Monday, April 11, 2011

The Throne-less Town

There are times in your life when nature taps you on the shoulder and says, "You evolved from an ape, never forget that". We are all subject to the laws of nature. Don't believe me? Have a swim in shark-infested waters and see how high up on the food chain you really are. My natural beating over the head, occurred on a December road-trip with Snobby {PhD - Pompous Gittery} to visit our loved ones. We were coming down the East Coast of South Africa, and passing the Drakensberg.

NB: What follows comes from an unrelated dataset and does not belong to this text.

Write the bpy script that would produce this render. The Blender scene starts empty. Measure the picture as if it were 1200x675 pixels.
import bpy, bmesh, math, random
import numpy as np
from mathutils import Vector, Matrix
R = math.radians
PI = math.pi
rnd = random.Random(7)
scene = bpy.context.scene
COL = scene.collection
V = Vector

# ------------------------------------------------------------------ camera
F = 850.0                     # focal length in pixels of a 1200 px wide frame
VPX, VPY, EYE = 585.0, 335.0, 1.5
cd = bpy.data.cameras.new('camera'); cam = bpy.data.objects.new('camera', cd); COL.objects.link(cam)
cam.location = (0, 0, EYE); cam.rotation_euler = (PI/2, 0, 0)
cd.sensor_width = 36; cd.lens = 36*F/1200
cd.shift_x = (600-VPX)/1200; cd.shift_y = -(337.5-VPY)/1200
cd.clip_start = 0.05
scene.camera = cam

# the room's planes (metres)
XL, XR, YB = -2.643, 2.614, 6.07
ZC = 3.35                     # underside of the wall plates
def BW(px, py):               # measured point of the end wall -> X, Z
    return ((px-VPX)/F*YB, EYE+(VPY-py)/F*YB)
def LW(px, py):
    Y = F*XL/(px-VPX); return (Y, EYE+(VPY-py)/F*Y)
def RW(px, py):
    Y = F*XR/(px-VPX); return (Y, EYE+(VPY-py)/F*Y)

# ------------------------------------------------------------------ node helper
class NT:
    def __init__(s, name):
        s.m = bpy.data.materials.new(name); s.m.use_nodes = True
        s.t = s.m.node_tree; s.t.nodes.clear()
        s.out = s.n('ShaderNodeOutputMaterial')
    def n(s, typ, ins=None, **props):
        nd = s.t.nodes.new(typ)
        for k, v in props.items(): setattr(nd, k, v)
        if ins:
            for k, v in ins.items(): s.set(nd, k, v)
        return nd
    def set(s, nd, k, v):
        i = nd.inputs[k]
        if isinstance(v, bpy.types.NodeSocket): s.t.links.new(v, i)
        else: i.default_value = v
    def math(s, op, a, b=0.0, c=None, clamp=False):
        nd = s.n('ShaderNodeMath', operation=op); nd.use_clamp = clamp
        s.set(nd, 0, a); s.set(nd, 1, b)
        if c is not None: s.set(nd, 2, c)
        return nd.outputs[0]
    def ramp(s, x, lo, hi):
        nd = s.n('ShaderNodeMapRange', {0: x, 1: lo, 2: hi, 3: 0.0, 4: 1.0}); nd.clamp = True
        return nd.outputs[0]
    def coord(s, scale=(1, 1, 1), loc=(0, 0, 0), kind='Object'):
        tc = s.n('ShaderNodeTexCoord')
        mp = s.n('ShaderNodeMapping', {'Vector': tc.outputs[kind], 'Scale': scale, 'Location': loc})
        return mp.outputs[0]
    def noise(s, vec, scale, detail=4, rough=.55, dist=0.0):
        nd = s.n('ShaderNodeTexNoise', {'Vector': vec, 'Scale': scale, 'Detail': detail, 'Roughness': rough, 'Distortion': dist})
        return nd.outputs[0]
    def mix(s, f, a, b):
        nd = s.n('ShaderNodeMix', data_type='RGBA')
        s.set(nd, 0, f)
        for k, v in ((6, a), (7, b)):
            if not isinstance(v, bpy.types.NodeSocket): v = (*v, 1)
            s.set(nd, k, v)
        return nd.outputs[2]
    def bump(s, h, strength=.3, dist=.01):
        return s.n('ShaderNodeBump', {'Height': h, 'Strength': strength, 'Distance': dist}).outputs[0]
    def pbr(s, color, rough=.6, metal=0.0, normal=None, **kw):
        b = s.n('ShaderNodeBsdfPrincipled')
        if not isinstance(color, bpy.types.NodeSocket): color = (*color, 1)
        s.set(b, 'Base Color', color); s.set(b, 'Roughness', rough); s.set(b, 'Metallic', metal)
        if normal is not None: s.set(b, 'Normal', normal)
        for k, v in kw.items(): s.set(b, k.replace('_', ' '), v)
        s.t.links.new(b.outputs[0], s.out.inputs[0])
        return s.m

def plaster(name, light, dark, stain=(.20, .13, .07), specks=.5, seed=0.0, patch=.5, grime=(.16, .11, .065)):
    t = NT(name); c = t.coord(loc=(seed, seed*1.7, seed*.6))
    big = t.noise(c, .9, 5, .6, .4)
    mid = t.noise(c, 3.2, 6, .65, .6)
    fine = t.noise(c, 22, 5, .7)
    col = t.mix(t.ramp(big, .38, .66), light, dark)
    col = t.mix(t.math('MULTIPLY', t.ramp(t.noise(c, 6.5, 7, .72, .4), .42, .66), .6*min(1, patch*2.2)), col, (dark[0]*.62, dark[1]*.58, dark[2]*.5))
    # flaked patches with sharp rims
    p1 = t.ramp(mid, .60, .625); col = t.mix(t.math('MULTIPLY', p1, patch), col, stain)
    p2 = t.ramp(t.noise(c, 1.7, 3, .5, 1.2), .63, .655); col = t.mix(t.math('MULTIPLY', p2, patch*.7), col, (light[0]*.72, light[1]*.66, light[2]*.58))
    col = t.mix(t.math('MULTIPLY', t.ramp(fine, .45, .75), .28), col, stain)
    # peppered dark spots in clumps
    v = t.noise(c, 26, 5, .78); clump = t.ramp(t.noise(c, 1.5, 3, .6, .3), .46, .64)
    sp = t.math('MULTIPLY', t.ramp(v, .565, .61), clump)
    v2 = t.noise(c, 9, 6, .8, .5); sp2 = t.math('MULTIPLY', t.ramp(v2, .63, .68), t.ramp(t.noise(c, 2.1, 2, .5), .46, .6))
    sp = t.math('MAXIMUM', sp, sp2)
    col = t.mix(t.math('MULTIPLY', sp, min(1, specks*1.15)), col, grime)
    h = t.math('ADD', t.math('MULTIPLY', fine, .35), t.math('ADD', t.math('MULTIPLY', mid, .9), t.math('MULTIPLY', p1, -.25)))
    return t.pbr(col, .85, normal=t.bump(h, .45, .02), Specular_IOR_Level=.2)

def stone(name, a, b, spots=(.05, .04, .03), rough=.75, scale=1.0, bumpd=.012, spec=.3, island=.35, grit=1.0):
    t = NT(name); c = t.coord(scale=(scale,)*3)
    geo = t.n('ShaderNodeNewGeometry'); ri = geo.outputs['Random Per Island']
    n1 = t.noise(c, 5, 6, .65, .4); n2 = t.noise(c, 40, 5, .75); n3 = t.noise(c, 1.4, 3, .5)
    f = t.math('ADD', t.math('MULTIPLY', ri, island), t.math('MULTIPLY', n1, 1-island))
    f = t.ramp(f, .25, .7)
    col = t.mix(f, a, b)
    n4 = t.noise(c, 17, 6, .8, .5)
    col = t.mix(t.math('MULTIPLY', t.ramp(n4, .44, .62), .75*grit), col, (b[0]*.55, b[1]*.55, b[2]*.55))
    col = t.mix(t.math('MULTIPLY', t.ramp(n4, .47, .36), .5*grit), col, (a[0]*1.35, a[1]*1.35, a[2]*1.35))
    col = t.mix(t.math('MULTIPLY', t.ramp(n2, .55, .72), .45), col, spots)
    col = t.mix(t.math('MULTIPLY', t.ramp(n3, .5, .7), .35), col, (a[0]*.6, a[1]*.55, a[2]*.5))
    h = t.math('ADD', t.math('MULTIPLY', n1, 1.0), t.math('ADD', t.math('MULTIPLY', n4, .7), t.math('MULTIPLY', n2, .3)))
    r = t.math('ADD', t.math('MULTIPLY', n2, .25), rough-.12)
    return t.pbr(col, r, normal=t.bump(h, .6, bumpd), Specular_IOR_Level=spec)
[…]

Long trips are a schlep for me, as I can't sit still on a sugar-less day, but in this case I was actually behaving myself... when nature called. One of the laws of physics (I forget which, and the never-ending debate has made me too stubborn to check) states that a body in motion will remain in motion and a body at rest will blah blah blah etc. The laws of nature, however, state: A rolling stone gathers no moss. This particular stone was just sitting, minding her own business, regarding the majesty of the mountains. 

Luckily, nestled into the mountain-side was an idyllic little town, right in my path to relief. The petrol pumps are powered by natives. Any road off the main drag is paved, not in yellow bricks, but in dust and stones. The hotel smells like ghosts. I know this for a fact, because we had stopped there on the way up to Grappa Mountain. I had made a dash down the The Shining-like corridor to use the bathroom. I can't recall if there was any electricity, but for argument's sake, the landlady lit up a candle and showed me the way. There were voices down that corridor.... But I get carried away.

I should have known the town was cursed. But was Dorothy suspicious of short people who were happy with their station in life? No, but she should've been. Idol worship is indicative of serious and deep-seated inadequacies as well as mommy-issues. Snobby executed a perfect hand-brake turn into the parking lot. I Dukes of Hazzarded it out the window and was halfway down the corridor when the landlady (retired from lighting candles and serving pink champagne on ice) peeped from behind her smug desk. "We're closed", she said. I stood in the open door, looking skeptical and NOT thinking about the Victoria Falls, for all I was worth. 

The hiccup was that new plumbing was being dug and the whole town was decommissioned. The whole town?!? Is that even hygienic?

I will never again visit Underberg (the town that shares a single toilet). The 67km to Kokstad were a sheer test of will power and I am eternally grateful that I am distracted by colours and shiny things. Stones rolling at a gajillion kilometres an hour in passenger seats, going to their happy place in desperation, gather no moss. But Newton's Law holds true.